If given a million dollars, what would you do to raise the participation levels of masters track in America?  How would you measure success? 

Let’s get stories all through major TV, radio, press, with enthusiasm for our movement and get our stars out there as vehicles to inspire everyone. There’s no “would” to how I measure success.  I measure it in major media hits, quality and quantity.  We generated the most coverage per press staff of any Cabinet agency when I directed the White House Drug Office Public Affairs for Barry McCaffrey -- over 20,000 major press articles and 5,0000 TV stories.  We had cover stories in Parade magazine, tons of nightly news spots and “Today” and “GMA,” etc.  We had the Executive Office of the President library research the relative numbers -- Gen. McCaffrey, a four-star general, likes quantifiable numbers and absolute results for everything, and so do I.  With the web, it’s now easy to quantifiably monitor media successes and to see the quality.

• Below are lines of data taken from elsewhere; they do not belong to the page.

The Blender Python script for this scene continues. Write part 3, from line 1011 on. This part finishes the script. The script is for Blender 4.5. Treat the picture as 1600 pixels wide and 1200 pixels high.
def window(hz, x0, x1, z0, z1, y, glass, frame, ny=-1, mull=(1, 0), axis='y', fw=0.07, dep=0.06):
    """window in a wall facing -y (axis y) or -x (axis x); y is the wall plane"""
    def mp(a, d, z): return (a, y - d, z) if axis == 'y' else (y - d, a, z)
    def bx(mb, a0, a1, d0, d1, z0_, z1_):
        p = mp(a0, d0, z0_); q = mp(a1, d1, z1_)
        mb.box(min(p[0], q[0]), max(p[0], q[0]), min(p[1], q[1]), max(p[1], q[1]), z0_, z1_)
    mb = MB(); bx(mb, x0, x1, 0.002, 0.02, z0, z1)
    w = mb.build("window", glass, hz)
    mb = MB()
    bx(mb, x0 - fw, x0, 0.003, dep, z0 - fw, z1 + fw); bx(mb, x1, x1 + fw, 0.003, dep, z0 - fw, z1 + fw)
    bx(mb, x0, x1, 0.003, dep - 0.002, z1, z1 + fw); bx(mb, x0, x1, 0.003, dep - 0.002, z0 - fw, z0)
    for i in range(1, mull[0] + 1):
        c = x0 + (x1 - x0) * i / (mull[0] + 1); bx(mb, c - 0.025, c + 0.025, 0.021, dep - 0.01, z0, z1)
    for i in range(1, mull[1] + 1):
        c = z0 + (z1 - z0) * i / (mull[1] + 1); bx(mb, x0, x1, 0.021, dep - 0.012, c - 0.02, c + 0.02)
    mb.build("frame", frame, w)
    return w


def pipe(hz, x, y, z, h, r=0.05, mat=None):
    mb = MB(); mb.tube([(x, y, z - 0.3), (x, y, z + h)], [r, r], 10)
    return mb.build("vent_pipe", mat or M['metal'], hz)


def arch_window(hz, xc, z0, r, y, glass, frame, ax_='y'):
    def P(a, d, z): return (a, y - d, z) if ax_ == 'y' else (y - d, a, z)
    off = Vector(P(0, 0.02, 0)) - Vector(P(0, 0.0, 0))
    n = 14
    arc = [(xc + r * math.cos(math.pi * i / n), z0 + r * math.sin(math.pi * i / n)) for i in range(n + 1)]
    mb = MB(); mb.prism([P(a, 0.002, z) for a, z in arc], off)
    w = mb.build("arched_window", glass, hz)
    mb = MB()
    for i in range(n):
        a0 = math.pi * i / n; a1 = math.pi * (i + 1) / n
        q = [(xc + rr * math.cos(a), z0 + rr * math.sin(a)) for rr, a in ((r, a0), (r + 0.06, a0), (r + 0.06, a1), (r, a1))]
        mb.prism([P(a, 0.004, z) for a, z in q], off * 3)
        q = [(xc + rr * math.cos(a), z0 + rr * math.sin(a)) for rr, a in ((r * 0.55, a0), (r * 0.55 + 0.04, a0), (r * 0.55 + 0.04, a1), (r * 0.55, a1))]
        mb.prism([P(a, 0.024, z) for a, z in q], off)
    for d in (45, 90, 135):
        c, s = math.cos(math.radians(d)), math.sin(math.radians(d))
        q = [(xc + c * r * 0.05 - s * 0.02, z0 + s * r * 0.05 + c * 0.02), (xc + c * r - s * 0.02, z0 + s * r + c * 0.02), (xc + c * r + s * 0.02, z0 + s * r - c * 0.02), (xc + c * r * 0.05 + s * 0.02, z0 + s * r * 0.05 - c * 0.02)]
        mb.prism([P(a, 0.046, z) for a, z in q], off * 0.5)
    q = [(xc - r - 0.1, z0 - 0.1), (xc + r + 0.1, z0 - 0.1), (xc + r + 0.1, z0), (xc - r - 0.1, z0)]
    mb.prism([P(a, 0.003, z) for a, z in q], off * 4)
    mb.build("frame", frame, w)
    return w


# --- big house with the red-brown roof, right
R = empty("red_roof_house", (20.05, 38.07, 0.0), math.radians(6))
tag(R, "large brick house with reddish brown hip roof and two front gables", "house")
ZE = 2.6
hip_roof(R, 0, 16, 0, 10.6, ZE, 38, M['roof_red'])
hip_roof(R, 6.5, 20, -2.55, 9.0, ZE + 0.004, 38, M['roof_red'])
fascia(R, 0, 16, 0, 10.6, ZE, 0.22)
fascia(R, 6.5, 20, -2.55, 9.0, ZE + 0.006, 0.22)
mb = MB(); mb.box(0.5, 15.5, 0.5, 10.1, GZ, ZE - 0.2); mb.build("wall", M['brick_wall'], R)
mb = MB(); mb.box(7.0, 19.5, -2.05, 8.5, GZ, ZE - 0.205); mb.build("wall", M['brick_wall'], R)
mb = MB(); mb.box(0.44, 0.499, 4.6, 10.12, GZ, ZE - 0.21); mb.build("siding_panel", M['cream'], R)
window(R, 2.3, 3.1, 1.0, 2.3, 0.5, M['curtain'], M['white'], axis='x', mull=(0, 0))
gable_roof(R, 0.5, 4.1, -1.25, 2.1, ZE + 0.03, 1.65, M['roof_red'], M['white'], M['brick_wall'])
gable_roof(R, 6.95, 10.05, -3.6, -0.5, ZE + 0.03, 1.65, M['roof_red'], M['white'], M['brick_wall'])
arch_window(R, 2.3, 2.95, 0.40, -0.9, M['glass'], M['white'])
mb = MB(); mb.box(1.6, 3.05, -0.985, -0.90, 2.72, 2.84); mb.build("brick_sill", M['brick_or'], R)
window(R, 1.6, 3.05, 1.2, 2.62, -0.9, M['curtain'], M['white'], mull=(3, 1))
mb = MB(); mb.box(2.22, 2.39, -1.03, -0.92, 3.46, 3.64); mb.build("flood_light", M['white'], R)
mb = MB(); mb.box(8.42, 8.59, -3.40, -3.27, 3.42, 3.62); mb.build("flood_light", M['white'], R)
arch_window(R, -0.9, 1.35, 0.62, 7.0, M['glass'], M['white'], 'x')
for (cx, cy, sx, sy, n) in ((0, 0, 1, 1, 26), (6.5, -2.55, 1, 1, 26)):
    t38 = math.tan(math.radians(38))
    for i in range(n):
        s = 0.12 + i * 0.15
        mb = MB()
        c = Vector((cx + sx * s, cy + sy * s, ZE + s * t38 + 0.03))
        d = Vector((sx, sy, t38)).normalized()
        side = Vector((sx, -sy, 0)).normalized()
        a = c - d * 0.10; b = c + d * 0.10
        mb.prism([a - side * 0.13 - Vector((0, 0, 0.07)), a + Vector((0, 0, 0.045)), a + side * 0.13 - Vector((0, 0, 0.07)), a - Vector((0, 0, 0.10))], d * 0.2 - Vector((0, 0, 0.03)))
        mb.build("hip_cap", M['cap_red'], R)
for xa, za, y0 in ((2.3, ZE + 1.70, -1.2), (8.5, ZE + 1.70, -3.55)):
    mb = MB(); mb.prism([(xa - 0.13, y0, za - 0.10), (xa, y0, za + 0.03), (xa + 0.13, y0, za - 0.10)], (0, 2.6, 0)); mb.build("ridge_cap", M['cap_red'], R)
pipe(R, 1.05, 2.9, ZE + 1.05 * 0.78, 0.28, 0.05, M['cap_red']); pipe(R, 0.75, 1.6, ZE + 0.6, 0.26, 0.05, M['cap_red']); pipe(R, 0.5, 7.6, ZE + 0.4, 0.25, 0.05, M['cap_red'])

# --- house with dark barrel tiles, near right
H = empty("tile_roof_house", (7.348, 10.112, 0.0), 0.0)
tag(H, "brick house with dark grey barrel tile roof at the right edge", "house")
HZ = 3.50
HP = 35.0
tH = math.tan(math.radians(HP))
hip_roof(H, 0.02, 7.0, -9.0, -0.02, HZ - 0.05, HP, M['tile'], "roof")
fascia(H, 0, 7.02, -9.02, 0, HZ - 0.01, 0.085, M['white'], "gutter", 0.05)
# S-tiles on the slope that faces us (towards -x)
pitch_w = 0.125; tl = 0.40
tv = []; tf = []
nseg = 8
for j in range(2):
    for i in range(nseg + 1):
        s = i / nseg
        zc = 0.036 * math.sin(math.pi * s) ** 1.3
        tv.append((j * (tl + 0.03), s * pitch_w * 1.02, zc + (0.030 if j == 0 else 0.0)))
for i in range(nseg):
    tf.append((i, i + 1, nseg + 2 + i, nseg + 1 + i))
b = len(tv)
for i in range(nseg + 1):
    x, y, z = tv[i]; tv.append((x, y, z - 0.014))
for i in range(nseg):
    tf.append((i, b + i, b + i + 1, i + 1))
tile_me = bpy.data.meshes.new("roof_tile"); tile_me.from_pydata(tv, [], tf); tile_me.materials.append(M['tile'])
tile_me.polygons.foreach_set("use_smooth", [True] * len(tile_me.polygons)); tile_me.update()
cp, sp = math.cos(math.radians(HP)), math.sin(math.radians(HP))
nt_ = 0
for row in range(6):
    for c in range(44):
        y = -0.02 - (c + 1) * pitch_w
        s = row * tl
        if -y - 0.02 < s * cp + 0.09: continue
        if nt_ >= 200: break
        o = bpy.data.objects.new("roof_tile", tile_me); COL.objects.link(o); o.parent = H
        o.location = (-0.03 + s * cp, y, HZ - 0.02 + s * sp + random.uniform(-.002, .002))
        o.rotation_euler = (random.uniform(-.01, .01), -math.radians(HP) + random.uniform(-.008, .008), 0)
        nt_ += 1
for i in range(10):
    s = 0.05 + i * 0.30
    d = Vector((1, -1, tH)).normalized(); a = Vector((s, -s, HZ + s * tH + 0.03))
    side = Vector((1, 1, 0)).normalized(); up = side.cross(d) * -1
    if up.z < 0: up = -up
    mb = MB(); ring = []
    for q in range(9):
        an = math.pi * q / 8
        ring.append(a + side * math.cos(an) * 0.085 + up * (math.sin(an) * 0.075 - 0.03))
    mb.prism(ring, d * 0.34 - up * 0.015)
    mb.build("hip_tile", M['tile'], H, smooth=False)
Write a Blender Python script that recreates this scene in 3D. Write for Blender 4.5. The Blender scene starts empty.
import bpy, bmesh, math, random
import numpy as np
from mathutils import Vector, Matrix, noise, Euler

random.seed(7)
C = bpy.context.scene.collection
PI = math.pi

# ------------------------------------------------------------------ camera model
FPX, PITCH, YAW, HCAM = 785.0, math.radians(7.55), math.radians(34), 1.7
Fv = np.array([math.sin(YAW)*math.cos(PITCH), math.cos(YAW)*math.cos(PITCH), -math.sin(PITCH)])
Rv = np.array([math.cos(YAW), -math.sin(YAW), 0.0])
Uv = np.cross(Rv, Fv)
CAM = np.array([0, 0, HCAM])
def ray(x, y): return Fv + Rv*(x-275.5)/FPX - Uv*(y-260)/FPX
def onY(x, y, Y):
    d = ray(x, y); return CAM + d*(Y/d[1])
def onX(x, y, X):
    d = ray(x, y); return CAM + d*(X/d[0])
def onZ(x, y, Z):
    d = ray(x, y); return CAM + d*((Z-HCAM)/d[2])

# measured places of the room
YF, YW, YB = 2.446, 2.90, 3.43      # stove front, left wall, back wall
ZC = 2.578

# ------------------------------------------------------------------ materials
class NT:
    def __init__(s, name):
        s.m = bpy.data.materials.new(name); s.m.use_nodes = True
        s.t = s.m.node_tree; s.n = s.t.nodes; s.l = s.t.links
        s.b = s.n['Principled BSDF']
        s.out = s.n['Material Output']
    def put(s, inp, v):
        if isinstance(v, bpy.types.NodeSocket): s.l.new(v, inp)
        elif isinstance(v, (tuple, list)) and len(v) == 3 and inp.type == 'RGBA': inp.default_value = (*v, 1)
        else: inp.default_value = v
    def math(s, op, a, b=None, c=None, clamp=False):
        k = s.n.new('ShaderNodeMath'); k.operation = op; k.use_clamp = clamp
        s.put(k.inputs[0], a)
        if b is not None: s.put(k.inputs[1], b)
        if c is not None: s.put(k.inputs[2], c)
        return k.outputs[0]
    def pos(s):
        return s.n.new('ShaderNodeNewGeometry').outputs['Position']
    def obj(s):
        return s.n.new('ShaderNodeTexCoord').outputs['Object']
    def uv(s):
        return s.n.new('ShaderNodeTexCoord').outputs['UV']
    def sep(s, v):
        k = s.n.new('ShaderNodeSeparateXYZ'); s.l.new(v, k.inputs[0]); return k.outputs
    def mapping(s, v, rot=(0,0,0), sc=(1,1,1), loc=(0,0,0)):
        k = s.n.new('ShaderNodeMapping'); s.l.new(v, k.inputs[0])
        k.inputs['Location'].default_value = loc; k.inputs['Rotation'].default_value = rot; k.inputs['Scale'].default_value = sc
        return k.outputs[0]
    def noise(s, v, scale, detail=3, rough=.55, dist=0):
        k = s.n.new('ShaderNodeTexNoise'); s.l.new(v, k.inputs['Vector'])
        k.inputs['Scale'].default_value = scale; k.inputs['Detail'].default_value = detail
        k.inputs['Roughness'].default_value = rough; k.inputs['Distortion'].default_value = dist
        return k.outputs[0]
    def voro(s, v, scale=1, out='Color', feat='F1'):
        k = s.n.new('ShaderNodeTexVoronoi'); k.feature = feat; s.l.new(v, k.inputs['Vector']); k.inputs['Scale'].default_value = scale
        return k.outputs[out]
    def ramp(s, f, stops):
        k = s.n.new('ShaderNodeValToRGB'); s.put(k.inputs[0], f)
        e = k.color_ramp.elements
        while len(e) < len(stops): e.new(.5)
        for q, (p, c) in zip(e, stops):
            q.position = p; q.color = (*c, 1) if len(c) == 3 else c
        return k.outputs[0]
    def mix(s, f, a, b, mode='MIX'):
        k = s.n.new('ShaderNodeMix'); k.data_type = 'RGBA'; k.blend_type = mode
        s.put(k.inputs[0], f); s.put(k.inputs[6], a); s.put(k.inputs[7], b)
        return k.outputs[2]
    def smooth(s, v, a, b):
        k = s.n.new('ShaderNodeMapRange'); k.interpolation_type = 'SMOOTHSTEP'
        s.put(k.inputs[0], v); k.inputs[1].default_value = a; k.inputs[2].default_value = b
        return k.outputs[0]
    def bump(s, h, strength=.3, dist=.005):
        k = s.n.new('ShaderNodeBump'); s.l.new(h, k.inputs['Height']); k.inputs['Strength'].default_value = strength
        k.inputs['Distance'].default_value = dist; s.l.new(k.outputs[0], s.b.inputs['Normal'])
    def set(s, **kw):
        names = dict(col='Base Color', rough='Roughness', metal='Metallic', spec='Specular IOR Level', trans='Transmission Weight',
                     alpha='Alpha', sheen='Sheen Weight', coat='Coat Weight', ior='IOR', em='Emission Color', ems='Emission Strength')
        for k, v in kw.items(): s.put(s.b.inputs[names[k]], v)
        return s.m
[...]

Would you ever be interested in running for office -- USATF Masters T&F Committee office, that is?

Haven’t thought about it.

Have you talked with anyone in USATF about your service? If so, what did they think?

No other than what I said earlier.

Finally, what kind of annual masters revenue would keep your service going?

It won’t be contingent on masters revenue unless our point here is so successful and we suddenly are able to focus exclusively -- now we work with a lot of clients (World Anti-Doping Agency, Association of Trial Lawyers of America's president Mary Alexander, United Defense/Crusader artillery, Army Distaff Foundation / Tom Brokaw gala, Vanguard Foundation drug treatment, Gen. McCaffrey, Congressman Conyers, Presidential yacht Sequoia, CRC Health Corporation's eGetgoing internet drug treatment, West Point Center on Terrorism, and others).  But I hope I’ll have a lot of good service to provide in a meaningful way to masters running -- that’s why we put the ad in.  I am always severely disappointed when I don’t see TV cameras and press flocking to our championships and regional races when I know it’s just because no one enthusiastically called them and sent them a decent press advisory and followed up, at the least, or reached out to feature reporters and local or national TV and print news magazines as the potential allows.  And thanks for letting me make this point! I hope it helps.